Set to coincide with the upcoming British Education Fair in the hopes of attracting a larger number of visitors, the British Council's "Sound Design" exhibition opened yesterday at Taipei's New York New York Department Store. Since debuting in Tokyo in 1999, the traveling exhibition has enjoyed successful runs in Thailand, Indonesia and Hong Kong.
Giving an all too brief, yet solid overview of UK music industry design, the exhibition features a selection of sleeve designs by some of the UK's leading graphic designers as well as panels depicting key dates and albums in the history of the British music scene.
GRAPHIC COURTESY OF THE BRITISH COUNCIL
Beginning with the late Colin Fulcher's (aka Barney Bubbles) sleeve design for 1971's In Search of Space, an album by the UK's notorious exponents of hallucinatory drug-driven ambient anarchy, Hawkwind, the exhibition takes viewers on a journey through 30 years of UK LP, EP, single and CD sleeve design.
Along with works by the celebrated Fulcher, other designers include Roger Dean, the chap who created the mythical images that adorned Yes album covers throughout the 70s. And Audrey Powell, who, having gotten stoned and hung out with David Gilmour and company in the late 1960s, went on to create many of those mind-boggling sleeves for Gilmour's band Pink Floyd.
While the Sex Pistols, The Damned and others set out to destroy the music industry in the late 1970s, works by designers such as Jamie Reid and Malcolm Garret prove that, far from destroying the industry, the crassness of punk and the artwork it spawned actually revolutionized it.
Reid and Garret's simple yet eye-catching designs for sleeves for the Pistols' God Save the Queen and The Buzzcocks' Orgasm Addict prove a stark contrast to the clutter and flamboyance that adorned works by the electro-hippies of the early 1970s.
Entering the 1980s section, viewers are faced with a smorgasbord of contrasting artwork. Most prominent of which are Neville Brody's designs for works by post punk experimental rockers Cabaret Voltaire, which includes award-winning artwork for the band's musically groundbreaking 1984 release, Micro-Phonies.
Although much of the exhibit deals with artwork for larger UK labels such as Virgin and EMI, the UK independent scene is not ignored. Paul White and his artwork for The Sugar Cubes' -- the Icelandic indie combo once fronted by Bjork -- 1988 album Life's Too Good, is a great example of simple and relatively cheap sleeve design.
Along with the display of instantly recognizable sleeve designs, the exhibition also includes a special section for sleeves designed by entrants in the British Council's Sound Design competition.
Organized in conjunction with the London Institute, which encompasses some of the UK's leading London-based colleges of art and design, the British Council invited local students to design a sleeve for a mildly funky chill-out number by Luke Vibert and DJ Cole.

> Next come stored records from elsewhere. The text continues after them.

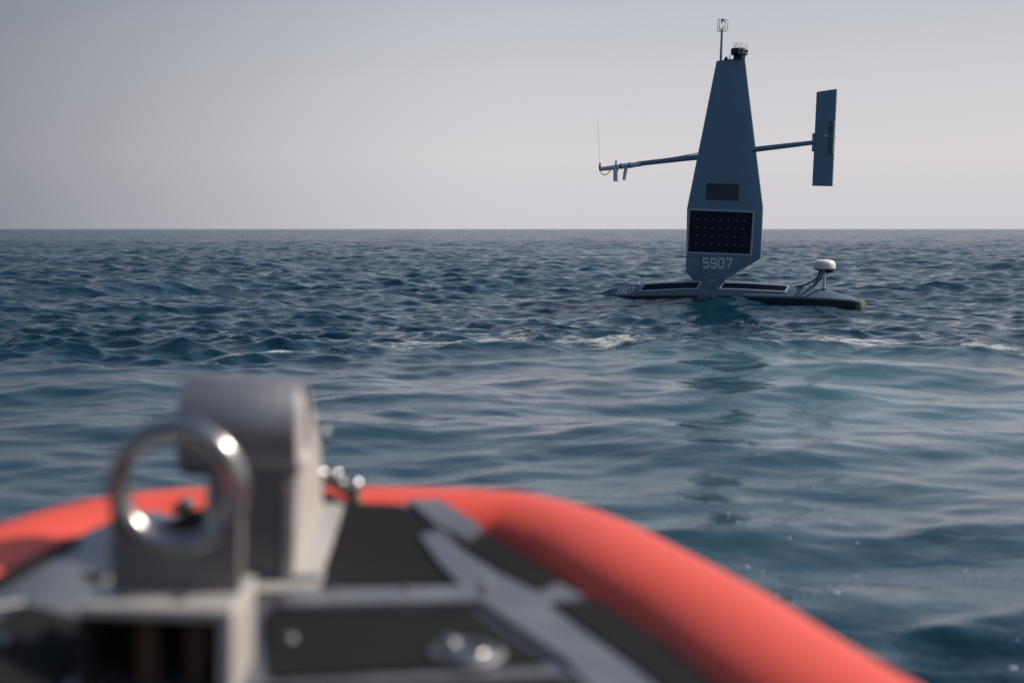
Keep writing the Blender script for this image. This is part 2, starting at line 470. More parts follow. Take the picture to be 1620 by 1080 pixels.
def sea_material():
    m = bpy.data.materials.new('sea_water')
    m.use_nodes = True
    t = m.node_tree
    b = t.nodes['Principled BSDF']
    co = N(t, 'ShaderNodeTexCoord')
    def attr(nm):
        a = N(t, 'ShaderNodeAttribute'); a.attribute_name = nm
        return a.outputs['Fac']
    def math_(op, a, b_=None, clamp=False):
        n = N(t, 'ShaderNodeMath', operation=op); n.use_clamp = clamp
        for i, v in enumerate((a, b_)):
            if v is None: continue
            if isinstance(v, (int, float)): n.inputs[i].default_value = v
            else: t.links.new(v, n.inputs[i])
        return n.outputs[0]
    def noise(scale, stretch, detail=3, rough=0.55, dist=0.0):
        mp = N(t, 'ShaderNodeMapping'); mp.inputs['Scale'].default_value = stretch
        mp.inputs['Rotation'].default_value = (0, 0, math.radians(7))
        t.links.new(co.outputs['Object'], mp.inputs[0])
        n = N(t, 'ShaderNodeTexNoise')
        n.inputs['Scale'].default_value = scale; n.inputs['Detail'].default_value = detail
        n.inputs['Roughness'].default_value = rough; n.inputs['Distortion'].default_value = dist
        t.links.new(mp.outputs[0], n.inputs['Vector'])
        return n.outputs['Fac']
    wake = attr('wake')
    calm = math_('SUBTRACT', 1.0, math_('MULTIPLY', wake, 0.86))
    # body colour of the water
    mix = N(t, 'ShaderNodeMix', data_type='RGBA')
    mix.inputs[6].default_value = (0.003, 0.028, 0.053, 1)
    mix.inputs[7].default_value = (0.05, 0.145, 0.18, 1)
    t.links.new(math_('MULTIPLY', attr('aerated'), 0.5, True), mix.inputs[0])
    # foam
    n0 = noise(2.3, (0.42, 1.6, 1.0), 6, 0.6, 1.4)
    ridge = math_('SUBTRACT', 1.0, math_('MULTIPLY', math_('ABSOLUTE', math_('SUBTRACT', n0, 0.5)), 4.5), True)
    n1 = noise(6.5, (0.38, 1.7, 1.0), 6, 0.68, 0.9)
    n2 = noise(24.0, (0.7, 1.4, 1.0), 5, 0.65, 0.5)
    pat = math_('ADD', math_('MULTIPLY', ridge, 0.22), math_('ADD', math_('MULTIPLY', n1, 0.48), math_('MULTIPLY', n2, 0.36)))
    ff = N(t, 'ShaderNodeMapRange', interpolation_type='SMOOTHSTEP')
    ff.inputs['From Min'].default_value = 0.855; ff.inputs['From Max'].default_value = 1.04
    t.links.new(math_('ADD', pat, math_('MULTIPLY', attr('foam'), 0.425)), ff.inputs[0])
    foamf = ff.outputs[0]
    mix2 = N(t, 'ShaderNodeMix', data_type='RGBA')
    mix2.inputs[7].default_value = (0.54, 0.56, 0.56, 1)
    t.links.new(mix.outputs[2], mix2.inputs[6])
    t.links.new(foamf, mix2.inputs[0])
    t.links.new(mix2.outputs[2], b.inputs['Base Color'])
    rr = N(t, 'ShaderNodeMapRange')
    rr.inputs['To Min'].default_value = 0.035; rr.inputs['To Max'].default_value = 0.65
    t.links.new(foamf, rr.inputs[0])
    t.links.new(math_('ADD', rr.outputs[0], math_('MULTIPLY', attr('unresolved'), 0.17), True), b.inputs['Roughness'])
    b.inputs['IOR'].default_value = 1.333
    # capillary ripples
    r1 = noise(2.6, (0.75, 1.25, 1.0), 4, 0.55, 0.5)
    r2 = noise(9.0, (0.7, 1.2, 1.0), 3, 0.5, 0.3)
    b1 = N(t, 'ShaderNodeBump'); b1.inputs['Distance'].default_value = 0.085
    t.links.new(r1, b1.inputs['Height'])
    t.links.new(math_('MULTIPLY', calm, 0.62), b1.inputs['Strength'])
    b2 = N(t, 'ShaderNodeBump'); b2.inputs['Distance'].default_value = 0.016
    t.links.new(r2, b2.inputs['Height'])
    rip = math_('SUBTRACT', 1.0, math_('MULTIPLY', wake, 0.30))
    t.links.new(math_('MULTIPLY', rip, 0.6), b2.inputs['Strength'])
    r3 = noise(34.0, (0.55, 1.25, 1.0), 3, 0.55, 0.3)
    b3 = N(t, 'ShaderNodeBump'); b3.inputs['Distance'].default_value = 0.0045
    t.links.new(r3, b3.inputs['Height'])
    t.links.new(math_('MULTIPLY', rip, 0.55), b3.inputs['Strength'])
    t.links.new(b2.outputs[0], b3.inputs['Normal'])
    t.links.new(b1.outputs[0], b2.inputs['Normal'])
    # short chop beyond the mesh's resolution tilts the normal directly
    mp = N(t, 'ShaderNodeMapping'); mp.inputs['Scale'].default_value = (0.62, 1.0, 1.0)
    mp.inputs['Rotation'].default_value = (0, 0, math.radians(-9))
    t.links.new(co.outputs['Object'], mp.inputs[0])
    nc_ = N(t, 'ShaderNodeTexNoise')
    nc_.inputs['Scale'].default_value = 3.0; nc_.inputs['Detail'].default_value = 4
    nc_.inputs['Roughness'].default_value = 0.62; nc_.inputs['Distortion'].default_value = 0.4
    t.links.new(mp.outputs[0], nc_.inputs['Vector'])
    sub = N(t, 'ShaderNodeVectorMath', operation='SUBTRACT'); sub.inputs[1].default_value = (0.5, 0.5, 0.5)
    t.links.new(nc_.outputs['Color'], sub.inputs[0])
    mul = N(t, 'ShaderNodeVectorMath', operation='MULTIPLY'); mul.inputs[1].default_value = (1.0, 1.75, 0.0)
    t.links.new(sub.outputs[0], mul.inputs[0])
    scl = N(t, 'ShaderNodeVectorMath', operation='SCALE')
    t.links.new(mul.outputs[0], scl.inputs[0])
    t.links.new(math_('MULTIPLY', attr('unresolved'), calm), scl.inputs['Scale'])
    addn = N(t, 'ShaderNodeVectorMath', operation='ADD')
    t.links.new(b3.outputs[0], addn.inputs[0]); t.links.new(scl.outputs[0], addn.inputs[1])
    nrm = N(t, 'ShaderNodeVectorMath', operation='NORMALIZE')
    t.links.new(addn.outputs[0], nrm.inputs[0])
    t.links.new(nrm.outputs[0], b.inputs['Normal'])
    return m

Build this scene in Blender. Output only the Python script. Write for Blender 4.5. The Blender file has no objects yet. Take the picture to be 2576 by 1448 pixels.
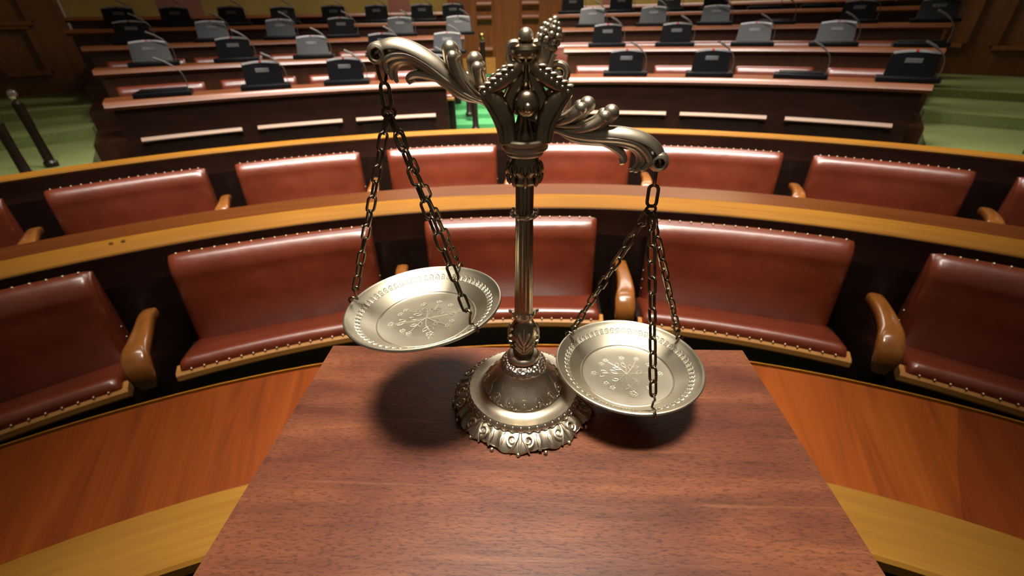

Posting the tune on its Web site in January this year, the British Council asked entrants to submit designs they felt best reflected the style of music and the artistic intentions of the creators of the piece of electronica entitled, Swing Life.
According to the London Institute's Taiwan representative, Cathy Lo (盧凱蒂), the competition attracted over 100 entrants. While the media used by the young designers included both computerized graphics and photographs, all of the entries offer very differing and original interpretations of the tune and its architects.
The results of the competition will be announced at 3pm today, when Natalie Brett, senior lecturer at the London Institute, reveals the winners in the exhibition hall. All of the entries in the competition will be on display, however, regardless of their final placing in the competition.